EU experts warn against regulatory failures of future financial markets legislation


“In the last few months, legislation has been drafted in a hasty manner", the Czech Deputy Finance Minister said. "Should this trend continue, there is a risk of serious regulatory errors despite the goodwill of all partners".

The Czech Presidency organised an international workshop on a "New Financial Regulatory Framework” in Prague. Participants discussed the newly-established architecture for financial market supervision, issues relating to hedge funds, rating agencies and insurance companies and, in particular, the political agreements of Ministers concerning the future organisation of financial market supervision.

 

“In the last few months, legislation has been drafted in a hasty manner“, Czech Deputy Finance Minister Klára Hájková said. "Should this trend continue, there is a risk of serious regulatory errors despite the goodwill of all partners,” she warned.

 

The conference pointed out the drawbacks in the concepts of regulation and supervision of multinational financial groups, including the limitation of systemic risks. Most of the participants agreed on the need to encourage the sharing of competence between national supervision bodies and the newly-proposed European authorities in the field of micro and macro-prudential supervision. Although the model of shared competence is not entirely consistent, it seems to present the only suitable alternative to a step-by-step disintegration of the internal market or total centralisation of supervision at European level.

 

CEBS said that the pan-European stress testing of financial institutions was struggling against the problem of differences in national legislations. National supervision bodies consider the testing to be merely a complementary mechanism running as a parallel to their own, more stringent tests focused on conditions at home.
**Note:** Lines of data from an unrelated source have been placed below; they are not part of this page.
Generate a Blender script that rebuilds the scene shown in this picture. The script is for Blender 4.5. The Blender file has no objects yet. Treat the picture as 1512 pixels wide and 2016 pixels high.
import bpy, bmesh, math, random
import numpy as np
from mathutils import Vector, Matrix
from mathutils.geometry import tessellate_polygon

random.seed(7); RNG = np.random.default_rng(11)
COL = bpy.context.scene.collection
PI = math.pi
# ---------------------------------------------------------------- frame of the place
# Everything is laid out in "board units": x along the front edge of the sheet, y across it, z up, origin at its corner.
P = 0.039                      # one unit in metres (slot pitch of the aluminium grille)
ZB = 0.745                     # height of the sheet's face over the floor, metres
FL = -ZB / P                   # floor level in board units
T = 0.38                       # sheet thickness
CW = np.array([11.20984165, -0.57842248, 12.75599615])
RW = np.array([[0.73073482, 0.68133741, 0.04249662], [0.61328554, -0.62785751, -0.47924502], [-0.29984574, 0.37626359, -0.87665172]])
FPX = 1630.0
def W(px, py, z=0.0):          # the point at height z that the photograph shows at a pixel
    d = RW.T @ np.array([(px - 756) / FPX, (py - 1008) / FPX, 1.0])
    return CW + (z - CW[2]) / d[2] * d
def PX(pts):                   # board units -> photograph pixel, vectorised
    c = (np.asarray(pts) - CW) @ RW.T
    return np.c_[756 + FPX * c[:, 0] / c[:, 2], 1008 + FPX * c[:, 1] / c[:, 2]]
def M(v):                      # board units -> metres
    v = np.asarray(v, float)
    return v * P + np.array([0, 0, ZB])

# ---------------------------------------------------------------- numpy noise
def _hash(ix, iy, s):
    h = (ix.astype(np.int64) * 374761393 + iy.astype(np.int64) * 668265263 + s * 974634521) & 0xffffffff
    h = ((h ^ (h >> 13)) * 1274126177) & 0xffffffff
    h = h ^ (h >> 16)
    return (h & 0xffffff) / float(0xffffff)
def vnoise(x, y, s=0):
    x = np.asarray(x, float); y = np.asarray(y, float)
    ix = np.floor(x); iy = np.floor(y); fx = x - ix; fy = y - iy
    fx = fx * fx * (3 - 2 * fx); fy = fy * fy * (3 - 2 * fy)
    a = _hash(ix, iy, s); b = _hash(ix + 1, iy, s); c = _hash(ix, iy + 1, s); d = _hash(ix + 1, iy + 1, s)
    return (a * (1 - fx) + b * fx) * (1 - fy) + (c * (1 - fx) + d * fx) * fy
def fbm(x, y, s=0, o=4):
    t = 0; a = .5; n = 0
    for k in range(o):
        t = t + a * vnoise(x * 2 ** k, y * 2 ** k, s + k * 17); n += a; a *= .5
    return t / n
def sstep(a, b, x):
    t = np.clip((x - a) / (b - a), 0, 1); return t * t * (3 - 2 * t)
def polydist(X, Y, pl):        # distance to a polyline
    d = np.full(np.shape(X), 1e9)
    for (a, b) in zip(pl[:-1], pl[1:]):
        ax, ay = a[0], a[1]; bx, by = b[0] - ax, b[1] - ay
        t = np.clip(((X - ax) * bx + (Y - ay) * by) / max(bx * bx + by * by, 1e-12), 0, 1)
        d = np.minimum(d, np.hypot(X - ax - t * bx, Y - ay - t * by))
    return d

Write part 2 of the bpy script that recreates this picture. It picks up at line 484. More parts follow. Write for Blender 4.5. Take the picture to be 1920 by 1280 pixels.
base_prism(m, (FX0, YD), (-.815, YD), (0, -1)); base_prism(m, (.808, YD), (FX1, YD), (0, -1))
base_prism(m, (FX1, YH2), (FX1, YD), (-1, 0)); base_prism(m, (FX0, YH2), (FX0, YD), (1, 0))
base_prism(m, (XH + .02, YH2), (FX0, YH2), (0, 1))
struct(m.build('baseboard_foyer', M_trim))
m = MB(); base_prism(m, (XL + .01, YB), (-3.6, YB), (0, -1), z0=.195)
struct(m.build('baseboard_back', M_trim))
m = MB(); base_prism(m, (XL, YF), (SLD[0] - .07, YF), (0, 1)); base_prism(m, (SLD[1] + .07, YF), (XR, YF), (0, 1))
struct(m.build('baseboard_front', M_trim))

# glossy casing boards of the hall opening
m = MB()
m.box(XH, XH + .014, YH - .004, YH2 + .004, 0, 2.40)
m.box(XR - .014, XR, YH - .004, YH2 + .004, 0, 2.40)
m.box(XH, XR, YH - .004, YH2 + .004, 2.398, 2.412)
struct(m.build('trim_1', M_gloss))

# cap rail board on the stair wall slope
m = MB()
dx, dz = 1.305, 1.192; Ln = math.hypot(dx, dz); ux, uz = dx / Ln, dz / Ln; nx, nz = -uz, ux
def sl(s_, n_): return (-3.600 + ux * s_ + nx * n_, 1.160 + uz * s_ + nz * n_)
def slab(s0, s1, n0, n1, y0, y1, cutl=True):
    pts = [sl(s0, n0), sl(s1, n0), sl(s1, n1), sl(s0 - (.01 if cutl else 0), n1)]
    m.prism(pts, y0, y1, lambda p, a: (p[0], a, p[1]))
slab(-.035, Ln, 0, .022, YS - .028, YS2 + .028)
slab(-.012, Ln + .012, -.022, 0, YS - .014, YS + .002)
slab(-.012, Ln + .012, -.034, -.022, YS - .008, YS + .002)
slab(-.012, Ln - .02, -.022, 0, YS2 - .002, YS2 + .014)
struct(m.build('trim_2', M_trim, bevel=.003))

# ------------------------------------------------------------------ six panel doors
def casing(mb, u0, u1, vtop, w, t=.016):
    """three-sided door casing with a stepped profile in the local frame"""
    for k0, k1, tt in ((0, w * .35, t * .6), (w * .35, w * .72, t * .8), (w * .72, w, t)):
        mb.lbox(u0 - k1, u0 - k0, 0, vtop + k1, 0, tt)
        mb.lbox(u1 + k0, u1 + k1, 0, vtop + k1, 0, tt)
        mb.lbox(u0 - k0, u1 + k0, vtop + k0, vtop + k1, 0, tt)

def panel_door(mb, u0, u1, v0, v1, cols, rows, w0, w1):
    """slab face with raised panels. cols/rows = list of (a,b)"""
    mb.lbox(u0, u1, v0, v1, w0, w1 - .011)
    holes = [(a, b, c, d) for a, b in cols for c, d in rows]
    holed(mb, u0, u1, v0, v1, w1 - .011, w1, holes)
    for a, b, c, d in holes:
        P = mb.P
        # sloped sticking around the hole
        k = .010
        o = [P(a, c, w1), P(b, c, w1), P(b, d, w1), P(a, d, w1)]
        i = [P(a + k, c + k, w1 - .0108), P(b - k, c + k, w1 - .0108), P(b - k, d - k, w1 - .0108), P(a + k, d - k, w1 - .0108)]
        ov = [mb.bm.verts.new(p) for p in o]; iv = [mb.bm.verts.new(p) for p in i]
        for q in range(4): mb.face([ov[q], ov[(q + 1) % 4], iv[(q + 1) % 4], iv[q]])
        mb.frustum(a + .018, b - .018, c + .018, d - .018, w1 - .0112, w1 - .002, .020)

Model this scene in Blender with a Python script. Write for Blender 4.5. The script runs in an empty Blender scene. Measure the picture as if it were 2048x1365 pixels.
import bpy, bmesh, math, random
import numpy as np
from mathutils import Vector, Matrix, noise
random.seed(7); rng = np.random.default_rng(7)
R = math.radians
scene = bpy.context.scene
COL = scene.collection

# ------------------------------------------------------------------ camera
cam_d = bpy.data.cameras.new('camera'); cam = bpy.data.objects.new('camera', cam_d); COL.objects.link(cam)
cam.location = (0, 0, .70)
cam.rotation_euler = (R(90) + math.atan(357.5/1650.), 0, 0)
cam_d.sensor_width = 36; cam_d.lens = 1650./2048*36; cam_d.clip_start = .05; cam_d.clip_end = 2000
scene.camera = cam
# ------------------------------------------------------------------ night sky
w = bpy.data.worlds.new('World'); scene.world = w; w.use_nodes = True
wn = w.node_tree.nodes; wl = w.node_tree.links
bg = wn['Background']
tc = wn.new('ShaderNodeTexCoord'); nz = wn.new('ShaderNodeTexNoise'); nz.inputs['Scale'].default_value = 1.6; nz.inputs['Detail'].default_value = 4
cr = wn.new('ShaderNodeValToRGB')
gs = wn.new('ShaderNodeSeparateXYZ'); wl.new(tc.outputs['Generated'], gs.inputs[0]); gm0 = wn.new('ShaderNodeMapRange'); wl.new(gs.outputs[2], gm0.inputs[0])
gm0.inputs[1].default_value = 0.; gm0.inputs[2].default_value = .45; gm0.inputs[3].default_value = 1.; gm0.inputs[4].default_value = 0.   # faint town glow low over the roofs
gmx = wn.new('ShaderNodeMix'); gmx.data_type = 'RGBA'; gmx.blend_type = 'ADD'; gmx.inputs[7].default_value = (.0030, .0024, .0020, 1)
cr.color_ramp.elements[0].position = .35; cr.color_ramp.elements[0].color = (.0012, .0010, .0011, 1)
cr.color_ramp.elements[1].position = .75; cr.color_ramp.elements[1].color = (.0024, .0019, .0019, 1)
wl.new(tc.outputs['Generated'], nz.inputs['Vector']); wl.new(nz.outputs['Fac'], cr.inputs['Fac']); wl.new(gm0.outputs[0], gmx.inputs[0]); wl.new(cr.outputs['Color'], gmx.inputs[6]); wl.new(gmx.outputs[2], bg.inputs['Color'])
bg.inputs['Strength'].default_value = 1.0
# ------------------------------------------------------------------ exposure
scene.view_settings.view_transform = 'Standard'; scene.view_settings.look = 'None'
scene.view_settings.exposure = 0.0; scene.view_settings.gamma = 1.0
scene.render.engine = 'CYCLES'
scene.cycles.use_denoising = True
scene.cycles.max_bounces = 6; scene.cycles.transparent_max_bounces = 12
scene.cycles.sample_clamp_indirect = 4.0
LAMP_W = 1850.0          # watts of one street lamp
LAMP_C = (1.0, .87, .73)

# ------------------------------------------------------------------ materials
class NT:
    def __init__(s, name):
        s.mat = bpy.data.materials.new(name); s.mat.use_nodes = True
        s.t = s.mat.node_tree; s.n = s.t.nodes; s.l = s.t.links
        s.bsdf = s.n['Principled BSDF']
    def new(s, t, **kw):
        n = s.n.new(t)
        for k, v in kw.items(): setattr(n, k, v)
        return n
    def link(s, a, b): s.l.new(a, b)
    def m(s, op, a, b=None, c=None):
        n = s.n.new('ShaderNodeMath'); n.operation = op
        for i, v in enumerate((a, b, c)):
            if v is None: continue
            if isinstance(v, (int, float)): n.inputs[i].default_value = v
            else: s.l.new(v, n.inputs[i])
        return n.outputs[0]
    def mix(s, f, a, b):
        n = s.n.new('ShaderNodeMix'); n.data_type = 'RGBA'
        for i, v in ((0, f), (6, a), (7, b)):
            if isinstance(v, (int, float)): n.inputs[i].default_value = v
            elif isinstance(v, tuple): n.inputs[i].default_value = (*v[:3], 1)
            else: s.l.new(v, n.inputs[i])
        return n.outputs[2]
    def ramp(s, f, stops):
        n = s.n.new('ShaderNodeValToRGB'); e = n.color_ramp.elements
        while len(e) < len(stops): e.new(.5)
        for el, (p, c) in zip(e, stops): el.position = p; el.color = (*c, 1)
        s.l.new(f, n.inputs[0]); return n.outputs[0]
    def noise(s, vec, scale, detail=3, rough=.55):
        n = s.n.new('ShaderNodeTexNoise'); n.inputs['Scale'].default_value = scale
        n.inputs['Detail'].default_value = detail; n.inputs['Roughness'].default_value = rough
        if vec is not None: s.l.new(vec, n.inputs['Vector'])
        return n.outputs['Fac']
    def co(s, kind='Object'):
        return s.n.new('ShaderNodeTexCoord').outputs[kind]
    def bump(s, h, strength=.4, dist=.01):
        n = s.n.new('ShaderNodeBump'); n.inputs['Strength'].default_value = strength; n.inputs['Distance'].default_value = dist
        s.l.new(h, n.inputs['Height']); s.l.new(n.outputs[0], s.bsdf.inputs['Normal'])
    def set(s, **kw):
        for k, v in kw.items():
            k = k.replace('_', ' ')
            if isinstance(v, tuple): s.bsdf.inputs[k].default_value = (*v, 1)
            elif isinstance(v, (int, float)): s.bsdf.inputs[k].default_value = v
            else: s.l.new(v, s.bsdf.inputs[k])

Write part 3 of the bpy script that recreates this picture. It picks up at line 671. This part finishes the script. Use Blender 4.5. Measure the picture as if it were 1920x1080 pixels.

Banks should pass tests simulating the worst possible scenarios so that the market would no longer doubt their financial soundness.

 

The European Commission had to face severe criticism from the administrators of alternative pension funds and professional associations. They believe that the proposed directive concerning the majority of funds (which so far were unregulated) overhauls the market organisation too radically and could thus result in the delocalisation of this sector to countries outside the EU.

 

The regulatory framework provided for in the recently-adopted Solvency II Directive will introduce qualitative changes in the risk management of insurance companies. The conference participants nevertheless expressed their wish to maintain a part of the rules within the remit of the new European Insurance Agency on account of their excessively technical character instead of including them in the transposition measures of the Directive.